Depuis, les enfants de cette histoire célèbrent la date, religieusement, si l’on peut dire. La même année, la mort de Zyed et Bouna dans un transformateur électrique à Clichy-sous-Bois, adolescents apeurés poursuivis par la police, donne un écho supplémentaire à l’appel. Des révoltes éclatent dans de nombreux quartiers populaires de France. Douze nuits d’émeutes poussent Dominique de Villepin, alors Premier ministre, à décréter des couvre-feux dans les cités, s’appuyant sur une loi de 1955 votée lors de la Guerre d’Algérie… Une décision interprétée, alors, comme la jonction de cette histoire coloniale avec celle des Français issus de l’immigration. Idée centrale de l’Appel des Indigènes.
Près de 20 ans après la résurgence de cette histoire par le bas, où en est-on ? Si l’ambassadeur de France en Algérie, Hubert Colin de Verdière, reconnaît dès le 27 janvier 2005 la responsabilité de la France dans ce massacre, le sujet est-il soldé pour autant ?
Pour le savoir, il faut regarder cette mémoire et cette Histoire dans son ensemble. Dans un communiqué de presse publié le 7 mai à l’occasion du 79e du massacre du 8 mai 1945, les autorités algériennes parlent de la mémoire comme “d’un dossier inaliénable et imprescriptible” qui ne peut faire l’objet “d’aucune concession.” Un texte implacable contre la “France coloniale”.

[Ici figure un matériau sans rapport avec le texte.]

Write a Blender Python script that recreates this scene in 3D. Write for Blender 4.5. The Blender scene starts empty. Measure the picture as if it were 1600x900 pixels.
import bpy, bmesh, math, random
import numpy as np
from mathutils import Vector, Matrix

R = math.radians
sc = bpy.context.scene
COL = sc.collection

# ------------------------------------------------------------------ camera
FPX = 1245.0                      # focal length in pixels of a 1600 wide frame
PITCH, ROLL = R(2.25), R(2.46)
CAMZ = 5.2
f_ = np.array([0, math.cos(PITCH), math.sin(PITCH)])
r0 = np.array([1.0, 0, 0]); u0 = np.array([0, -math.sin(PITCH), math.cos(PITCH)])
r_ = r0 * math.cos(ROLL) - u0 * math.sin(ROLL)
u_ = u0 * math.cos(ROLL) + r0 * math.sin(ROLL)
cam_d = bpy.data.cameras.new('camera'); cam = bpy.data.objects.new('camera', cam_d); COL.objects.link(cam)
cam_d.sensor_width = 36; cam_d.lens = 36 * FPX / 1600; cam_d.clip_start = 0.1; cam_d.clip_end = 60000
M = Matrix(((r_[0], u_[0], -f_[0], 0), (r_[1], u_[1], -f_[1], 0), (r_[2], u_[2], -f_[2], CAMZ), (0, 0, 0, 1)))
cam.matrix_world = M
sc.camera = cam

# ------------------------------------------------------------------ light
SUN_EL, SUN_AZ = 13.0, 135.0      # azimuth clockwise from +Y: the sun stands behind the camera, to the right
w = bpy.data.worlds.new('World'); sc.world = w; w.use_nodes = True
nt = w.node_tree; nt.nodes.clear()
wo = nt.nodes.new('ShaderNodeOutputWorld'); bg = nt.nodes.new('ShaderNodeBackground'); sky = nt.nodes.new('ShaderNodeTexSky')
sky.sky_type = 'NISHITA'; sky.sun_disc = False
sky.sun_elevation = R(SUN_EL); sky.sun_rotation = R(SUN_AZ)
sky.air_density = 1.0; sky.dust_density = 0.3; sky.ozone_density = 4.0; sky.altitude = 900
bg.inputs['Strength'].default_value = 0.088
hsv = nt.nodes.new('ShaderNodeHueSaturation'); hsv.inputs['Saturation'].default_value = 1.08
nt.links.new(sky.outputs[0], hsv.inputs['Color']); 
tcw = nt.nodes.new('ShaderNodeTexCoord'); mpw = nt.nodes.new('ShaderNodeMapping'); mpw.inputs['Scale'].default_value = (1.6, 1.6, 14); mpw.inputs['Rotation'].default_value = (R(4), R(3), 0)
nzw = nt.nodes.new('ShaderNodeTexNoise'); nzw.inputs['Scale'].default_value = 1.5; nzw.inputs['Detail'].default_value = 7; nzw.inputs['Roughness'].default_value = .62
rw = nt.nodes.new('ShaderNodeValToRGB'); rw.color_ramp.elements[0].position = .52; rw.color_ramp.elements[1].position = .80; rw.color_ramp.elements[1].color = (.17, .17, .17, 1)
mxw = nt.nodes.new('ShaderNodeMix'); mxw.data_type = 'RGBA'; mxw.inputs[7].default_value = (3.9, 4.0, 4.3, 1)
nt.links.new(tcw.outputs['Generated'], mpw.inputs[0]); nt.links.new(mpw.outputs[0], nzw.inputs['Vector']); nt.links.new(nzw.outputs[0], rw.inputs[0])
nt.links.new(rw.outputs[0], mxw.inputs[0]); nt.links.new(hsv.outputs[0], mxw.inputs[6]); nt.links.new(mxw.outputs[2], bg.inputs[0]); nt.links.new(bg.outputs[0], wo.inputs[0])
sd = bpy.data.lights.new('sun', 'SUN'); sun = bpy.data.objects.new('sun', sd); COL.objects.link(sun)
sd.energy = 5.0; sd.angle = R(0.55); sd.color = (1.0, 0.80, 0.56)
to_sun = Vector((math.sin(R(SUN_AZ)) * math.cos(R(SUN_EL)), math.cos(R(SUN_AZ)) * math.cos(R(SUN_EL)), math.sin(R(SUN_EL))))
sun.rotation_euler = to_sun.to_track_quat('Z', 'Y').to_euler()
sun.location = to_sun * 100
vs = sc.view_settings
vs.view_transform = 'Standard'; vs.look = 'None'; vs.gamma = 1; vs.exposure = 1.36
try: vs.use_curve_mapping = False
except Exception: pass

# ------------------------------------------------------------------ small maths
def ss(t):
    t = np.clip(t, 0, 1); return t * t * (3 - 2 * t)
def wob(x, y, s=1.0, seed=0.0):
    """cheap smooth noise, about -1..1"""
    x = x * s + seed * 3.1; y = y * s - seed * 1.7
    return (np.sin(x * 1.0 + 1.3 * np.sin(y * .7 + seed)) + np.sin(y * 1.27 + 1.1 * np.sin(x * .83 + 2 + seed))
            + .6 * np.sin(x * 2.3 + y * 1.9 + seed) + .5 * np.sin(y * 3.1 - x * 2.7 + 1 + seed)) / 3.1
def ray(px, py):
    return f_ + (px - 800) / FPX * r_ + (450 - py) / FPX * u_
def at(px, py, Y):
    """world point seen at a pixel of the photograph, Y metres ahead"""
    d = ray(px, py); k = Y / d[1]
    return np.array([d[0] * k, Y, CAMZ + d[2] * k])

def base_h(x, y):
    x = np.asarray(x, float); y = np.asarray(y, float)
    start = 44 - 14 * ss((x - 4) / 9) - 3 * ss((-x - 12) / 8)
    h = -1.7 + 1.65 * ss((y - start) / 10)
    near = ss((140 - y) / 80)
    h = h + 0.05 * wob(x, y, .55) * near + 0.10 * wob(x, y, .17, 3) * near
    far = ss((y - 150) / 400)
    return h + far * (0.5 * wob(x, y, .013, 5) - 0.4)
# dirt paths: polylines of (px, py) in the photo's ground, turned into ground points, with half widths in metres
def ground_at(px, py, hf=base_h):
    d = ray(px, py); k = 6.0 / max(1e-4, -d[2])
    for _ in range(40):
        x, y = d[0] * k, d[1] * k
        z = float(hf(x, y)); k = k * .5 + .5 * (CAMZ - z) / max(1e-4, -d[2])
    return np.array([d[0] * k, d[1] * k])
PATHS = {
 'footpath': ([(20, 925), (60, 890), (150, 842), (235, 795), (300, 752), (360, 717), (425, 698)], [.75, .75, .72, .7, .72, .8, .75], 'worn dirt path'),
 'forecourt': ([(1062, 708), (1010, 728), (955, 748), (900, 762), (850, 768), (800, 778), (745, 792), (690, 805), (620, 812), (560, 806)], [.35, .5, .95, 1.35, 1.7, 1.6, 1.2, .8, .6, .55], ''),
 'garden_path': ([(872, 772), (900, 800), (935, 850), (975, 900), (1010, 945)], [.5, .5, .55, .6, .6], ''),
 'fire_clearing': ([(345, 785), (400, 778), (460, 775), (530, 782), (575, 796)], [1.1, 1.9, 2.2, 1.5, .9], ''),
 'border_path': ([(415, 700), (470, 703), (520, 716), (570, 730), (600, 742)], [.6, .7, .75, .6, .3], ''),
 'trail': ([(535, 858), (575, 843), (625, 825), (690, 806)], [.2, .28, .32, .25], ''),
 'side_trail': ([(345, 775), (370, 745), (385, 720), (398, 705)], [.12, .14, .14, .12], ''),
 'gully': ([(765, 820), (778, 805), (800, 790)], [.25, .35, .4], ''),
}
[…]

L’épithète est importante tant elle fait la distinction entre l’empire et l’état actuel. Si l’Algérie et son président Tebboune sont souvent accusés d’agiter l’antienne victimaire par ce simple rappel des faits, tâchons de ne pas éluder le fond du problème. “L’amnésie mémorielle” est dévastatrice. Continuons de parler des deux 8 mai 1945. On ne raconte pas l’Histoire sans les faits.